[Freedombox-discuss] On small programs

Sandy Harris sandyinchina at gmail.com
Thu Apr 21 07:50:44 UTC 2011


On Wed, Apr 20, 2011 at 4:00 PM, Alex Stapleton <alexs at prol.etari.at> wrote:

> The main reason for smaller libraries is to save RAM. I think that even today a
> few hundred MB of SLC Flash and DRAM would not make the cost targets
> impossible and by the time a FB makes it to market...

Depends a bit who our target market is. I live in China where $500 a month
would be a fine salary offer for a new university graduate. Will they be willing
to spend a week's salary on a plug computer for this?
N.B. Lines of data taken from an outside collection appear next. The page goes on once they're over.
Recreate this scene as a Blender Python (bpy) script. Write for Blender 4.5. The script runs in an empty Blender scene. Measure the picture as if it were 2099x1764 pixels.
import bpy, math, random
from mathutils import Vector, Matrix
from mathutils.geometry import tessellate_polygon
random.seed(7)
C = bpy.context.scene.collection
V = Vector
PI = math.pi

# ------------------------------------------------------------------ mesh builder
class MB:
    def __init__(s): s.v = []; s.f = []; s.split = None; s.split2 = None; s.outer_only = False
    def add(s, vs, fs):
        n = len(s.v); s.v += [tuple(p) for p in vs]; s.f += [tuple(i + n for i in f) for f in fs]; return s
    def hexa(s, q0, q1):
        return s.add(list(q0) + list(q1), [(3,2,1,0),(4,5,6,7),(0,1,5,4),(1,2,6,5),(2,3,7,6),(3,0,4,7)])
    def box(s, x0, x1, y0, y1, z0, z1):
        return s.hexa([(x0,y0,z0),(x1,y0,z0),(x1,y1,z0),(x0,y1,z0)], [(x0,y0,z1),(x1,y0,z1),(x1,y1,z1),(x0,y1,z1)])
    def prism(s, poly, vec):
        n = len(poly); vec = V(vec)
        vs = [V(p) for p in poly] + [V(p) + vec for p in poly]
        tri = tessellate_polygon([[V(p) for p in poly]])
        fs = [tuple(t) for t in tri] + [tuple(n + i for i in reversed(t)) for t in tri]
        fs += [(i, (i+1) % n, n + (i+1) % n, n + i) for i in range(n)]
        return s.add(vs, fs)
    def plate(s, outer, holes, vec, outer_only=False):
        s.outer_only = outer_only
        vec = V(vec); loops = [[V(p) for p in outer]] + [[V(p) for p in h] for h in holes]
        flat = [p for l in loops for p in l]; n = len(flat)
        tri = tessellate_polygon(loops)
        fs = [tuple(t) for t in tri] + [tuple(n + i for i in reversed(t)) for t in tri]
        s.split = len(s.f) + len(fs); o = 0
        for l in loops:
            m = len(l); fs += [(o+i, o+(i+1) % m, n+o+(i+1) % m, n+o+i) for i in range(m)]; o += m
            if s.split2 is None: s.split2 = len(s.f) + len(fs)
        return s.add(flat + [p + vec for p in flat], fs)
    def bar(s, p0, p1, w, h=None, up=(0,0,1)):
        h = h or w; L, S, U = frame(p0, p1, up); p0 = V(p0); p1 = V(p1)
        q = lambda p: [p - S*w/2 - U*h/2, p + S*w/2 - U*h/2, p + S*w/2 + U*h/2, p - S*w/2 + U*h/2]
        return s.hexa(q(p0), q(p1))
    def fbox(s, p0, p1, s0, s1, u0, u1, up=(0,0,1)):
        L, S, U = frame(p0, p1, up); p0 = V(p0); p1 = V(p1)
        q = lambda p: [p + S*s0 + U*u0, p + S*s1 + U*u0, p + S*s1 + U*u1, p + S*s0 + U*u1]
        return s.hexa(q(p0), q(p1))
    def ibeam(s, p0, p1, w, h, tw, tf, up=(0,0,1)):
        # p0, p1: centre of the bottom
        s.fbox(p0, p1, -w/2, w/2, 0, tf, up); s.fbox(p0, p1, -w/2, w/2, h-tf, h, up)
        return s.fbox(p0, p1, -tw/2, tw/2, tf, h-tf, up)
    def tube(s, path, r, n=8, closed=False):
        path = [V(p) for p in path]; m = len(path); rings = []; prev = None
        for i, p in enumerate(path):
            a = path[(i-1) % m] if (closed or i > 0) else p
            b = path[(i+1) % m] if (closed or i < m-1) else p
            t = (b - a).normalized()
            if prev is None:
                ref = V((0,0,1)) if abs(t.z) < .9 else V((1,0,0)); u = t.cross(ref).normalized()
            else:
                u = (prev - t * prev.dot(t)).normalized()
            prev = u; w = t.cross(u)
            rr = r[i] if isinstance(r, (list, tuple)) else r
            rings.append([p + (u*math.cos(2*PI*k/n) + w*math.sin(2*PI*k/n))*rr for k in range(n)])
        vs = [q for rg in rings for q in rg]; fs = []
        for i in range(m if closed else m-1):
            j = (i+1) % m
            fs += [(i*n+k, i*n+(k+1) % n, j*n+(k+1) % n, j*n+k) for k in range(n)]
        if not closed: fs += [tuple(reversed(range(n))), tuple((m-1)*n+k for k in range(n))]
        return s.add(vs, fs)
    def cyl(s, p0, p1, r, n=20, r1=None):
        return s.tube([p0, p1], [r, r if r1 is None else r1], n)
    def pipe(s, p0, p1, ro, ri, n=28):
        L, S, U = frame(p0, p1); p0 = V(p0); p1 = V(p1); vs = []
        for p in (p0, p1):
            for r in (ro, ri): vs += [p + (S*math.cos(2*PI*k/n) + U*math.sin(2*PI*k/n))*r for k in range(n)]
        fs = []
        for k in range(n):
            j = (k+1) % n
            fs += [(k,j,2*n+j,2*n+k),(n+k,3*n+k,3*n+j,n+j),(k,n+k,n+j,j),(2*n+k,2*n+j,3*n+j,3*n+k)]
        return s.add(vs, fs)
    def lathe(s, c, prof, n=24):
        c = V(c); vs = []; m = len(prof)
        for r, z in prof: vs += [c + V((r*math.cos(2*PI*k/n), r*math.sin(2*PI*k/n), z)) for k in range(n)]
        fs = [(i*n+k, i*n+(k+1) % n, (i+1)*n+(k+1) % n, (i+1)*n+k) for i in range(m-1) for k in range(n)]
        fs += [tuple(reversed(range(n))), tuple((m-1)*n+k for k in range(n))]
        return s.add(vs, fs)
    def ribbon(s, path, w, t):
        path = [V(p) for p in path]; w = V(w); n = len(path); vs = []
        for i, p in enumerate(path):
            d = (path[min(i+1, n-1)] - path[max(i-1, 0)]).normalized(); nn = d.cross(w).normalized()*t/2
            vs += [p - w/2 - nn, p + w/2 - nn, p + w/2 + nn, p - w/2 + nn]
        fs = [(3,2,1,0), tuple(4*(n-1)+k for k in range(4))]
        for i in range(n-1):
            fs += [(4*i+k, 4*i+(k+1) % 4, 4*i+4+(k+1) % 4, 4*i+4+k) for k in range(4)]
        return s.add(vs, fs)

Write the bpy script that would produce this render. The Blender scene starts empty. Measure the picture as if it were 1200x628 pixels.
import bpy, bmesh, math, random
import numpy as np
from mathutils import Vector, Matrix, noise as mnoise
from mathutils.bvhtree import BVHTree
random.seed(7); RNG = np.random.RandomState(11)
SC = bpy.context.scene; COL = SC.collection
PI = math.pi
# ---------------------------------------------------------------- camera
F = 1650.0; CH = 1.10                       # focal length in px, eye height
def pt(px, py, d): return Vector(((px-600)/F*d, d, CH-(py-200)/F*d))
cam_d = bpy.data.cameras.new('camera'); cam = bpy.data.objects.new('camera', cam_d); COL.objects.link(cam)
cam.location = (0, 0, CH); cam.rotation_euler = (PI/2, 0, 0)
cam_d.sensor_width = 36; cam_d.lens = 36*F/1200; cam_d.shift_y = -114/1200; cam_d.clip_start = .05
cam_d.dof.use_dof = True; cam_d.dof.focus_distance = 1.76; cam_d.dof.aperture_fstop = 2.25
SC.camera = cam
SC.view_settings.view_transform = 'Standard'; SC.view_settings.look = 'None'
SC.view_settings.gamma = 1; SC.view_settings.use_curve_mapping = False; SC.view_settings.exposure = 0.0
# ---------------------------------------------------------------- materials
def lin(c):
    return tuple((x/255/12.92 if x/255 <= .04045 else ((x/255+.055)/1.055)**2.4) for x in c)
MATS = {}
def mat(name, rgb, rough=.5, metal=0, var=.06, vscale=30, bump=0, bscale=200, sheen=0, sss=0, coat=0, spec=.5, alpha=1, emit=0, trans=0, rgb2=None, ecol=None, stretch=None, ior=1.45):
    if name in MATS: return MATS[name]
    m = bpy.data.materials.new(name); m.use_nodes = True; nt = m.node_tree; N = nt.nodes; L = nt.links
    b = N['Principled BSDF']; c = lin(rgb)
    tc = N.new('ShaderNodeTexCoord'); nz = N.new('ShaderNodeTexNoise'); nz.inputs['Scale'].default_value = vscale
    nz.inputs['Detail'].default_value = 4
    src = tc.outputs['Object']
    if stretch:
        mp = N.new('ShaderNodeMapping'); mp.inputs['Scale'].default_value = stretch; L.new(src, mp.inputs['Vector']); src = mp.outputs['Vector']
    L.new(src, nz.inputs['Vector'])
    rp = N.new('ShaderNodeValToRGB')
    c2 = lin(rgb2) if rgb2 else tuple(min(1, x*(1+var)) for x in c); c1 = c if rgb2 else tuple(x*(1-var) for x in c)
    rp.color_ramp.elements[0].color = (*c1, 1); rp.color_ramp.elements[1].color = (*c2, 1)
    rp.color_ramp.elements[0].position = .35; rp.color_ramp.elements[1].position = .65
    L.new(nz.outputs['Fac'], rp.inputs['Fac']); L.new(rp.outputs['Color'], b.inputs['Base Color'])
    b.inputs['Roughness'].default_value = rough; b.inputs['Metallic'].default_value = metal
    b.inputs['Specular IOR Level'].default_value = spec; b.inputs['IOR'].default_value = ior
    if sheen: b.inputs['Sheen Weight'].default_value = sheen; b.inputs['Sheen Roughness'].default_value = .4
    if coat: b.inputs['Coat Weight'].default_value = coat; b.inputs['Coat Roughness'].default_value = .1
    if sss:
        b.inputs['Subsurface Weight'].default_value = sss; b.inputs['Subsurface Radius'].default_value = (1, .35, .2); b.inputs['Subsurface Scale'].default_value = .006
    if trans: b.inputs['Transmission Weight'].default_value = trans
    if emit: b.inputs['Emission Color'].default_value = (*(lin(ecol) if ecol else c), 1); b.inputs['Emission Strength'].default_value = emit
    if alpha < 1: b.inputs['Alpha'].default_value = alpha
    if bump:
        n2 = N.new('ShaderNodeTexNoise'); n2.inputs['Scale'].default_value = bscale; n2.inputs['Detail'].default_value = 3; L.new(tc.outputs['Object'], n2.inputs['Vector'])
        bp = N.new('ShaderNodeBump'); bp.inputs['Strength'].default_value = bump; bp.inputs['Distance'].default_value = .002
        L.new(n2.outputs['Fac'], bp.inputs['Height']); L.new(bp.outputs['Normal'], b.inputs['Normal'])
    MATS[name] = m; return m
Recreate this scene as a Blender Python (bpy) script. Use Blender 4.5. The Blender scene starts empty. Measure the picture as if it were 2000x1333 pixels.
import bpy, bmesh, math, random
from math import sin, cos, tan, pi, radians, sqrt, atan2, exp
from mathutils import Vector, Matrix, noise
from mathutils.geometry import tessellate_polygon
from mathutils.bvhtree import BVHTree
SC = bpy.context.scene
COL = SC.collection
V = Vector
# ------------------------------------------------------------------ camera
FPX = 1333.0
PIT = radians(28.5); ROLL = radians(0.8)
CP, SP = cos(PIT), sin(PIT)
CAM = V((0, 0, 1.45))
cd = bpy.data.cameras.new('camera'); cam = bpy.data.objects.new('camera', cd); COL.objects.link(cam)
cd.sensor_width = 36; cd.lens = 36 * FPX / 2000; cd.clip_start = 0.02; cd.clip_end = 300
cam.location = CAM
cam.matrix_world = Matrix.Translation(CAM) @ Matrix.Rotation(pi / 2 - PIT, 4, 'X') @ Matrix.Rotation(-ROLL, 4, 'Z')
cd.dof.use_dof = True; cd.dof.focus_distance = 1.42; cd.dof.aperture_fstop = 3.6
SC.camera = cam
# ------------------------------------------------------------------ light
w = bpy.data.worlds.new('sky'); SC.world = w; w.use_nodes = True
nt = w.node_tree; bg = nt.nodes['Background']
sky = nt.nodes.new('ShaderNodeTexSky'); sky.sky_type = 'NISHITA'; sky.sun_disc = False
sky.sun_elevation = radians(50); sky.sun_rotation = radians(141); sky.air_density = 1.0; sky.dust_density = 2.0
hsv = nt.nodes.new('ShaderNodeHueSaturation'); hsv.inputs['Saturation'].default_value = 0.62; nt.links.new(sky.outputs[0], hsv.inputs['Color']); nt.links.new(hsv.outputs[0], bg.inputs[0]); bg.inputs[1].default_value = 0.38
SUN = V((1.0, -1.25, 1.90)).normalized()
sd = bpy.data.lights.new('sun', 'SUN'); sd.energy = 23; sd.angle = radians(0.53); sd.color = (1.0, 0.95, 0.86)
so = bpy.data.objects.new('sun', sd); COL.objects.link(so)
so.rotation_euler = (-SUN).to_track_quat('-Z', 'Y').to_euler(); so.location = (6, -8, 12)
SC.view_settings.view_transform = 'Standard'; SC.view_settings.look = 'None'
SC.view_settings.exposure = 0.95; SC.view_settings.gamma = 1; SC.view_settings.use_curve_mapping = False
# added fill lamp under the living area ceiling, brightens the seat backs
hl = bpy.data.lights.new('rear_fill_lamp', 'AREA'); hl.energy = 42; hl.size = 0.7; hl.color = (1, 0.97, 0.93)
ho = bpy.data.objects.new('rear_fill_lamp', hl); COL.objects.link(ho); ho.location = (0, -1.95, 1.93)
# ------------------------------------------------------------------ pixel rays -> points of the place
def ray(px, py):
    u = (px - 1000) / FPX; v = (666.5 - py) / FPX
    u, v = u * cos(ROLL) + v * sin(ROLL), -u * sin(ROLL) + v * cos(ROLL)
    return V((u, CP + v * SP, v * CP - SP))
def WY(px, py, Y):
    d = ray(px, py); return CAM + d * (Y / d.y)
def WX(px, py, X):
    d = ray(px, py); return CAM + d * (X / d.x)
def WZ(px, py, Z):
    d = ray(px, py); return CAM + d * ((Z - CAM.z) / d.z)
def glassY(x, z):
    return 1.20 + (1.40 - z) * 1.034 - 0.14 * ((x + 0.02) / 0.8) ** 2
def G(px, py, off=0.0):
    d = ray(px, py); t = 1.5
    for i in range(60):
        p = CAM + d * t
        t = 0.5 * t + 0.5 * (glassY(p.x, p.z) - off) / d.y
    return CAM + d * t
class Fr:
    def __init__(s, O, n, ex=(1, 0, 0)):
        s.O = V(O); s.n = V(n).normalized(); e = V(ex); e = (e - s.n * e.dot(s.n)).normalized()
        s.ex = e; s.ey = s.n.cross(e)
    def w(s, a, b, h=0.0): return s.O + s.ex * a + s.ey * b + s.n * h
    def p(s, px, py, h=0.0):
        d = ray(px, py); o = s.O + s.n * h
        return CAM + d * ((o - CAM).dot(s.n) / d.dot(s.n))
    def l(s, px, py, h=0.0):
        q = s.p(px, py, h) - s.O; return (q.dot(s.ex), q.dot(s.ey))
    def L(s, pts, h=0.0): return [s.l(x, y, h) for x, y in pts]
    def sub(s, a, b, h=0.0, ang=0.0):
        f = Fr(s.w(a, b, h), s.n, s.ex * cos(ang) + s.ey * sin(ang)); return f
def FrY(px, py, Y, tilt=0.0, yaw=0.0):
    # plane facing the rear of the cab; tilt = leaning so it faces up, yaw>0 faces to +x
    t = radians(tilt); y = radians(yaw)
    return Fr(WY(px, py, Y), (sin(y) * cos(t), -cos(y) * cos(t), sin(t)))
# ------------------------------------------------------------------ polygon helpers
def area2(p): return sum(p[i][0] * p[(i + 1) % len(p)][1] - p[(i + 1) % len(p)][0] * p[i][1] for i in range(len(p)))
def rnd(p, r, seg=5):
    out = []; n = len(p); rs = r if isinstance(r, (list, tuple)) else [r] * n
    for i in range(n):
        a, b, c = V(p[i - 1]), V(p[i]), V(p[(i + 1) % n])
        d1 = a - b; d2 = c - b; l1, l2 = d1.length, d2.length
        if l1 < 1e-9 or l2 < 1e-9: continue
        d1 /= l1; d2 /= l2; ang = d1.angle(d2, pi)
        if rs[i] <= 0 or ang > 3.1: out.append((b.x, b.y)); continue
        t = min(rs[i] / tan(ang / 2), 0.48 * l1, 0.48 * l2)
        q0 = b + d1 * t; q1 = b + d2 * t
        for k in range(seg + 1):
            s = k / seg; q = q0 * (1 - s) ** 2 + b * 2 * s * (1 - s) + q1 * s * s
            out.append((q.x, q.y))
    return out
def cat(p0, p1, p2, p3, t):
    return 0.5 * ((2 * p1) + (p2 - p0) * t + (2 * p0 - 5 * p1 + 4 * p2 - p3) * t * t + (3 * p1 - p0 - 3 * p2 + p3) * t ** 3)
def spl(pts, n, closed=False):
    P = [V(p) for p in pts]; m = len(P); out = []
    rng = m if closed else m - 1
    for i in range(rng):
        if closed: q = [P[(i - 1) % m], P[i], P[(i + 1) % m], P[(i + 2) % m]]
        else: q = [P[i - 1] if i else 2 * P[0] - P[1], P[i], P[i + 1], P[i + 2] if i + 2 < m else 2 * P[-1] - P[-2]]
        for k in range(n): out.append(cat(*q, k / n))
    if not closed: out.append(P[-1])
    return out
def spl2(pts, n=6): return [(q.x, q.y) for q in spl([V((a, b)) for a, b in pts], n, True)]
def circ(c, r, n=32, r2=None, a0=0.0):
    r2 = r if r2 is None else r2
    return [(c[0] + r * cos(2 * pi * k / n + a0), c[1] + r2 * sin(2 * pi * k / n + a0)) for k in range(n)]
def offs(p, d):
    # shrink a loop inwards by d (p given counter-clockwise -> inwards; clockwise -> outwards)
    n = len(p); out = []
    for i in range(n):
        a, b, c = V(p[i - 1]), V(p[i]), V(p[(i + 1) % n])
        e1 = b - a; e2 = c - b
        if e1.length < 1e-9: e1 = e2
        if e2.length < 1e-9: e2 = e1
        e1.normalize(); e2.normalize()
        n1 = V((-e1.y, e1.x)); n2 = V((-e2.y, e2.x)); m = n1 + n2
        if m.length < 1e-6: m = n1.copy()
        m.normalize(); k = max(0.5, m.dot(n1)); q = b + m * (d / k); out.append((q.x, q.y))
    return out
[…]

There are lots of people here who make far less, and there are other countries
with even lower numbers. Arguably, some of them are politically the ones most
in need of Freedom Boxes.

> E.g. I am currently working with an industrial ARM9 SCADA system with
> 64MB of RAM and 128MB of Flash and no swap. ...

> I dont really think that the memory pressure will be high enough to
> make the use of embedded libraries a requirement unless you really
> want to fit everything on a cheap MIPS WiFi AP.

Nor do I, but the question still seemed worth asking.

On the one hand, a couple of decades ago a Sun III was a high-end
server that people ran whole companies on. Top-of-the-line had 32
megs of RAM and a 25 MHz CPU. It is not clear to me that a
Freedom Box actually needs much more than that, except of
course that if you want to share media files, that requires space.

On the other hand, today's plug computer is an order of magnitude
or more better in all areas, so why not design for that?

Even then, though we may have to trim some. du -h on my desktop
Ubunutu box says /bin is 6.7 megs and /usr 4.9 gigs.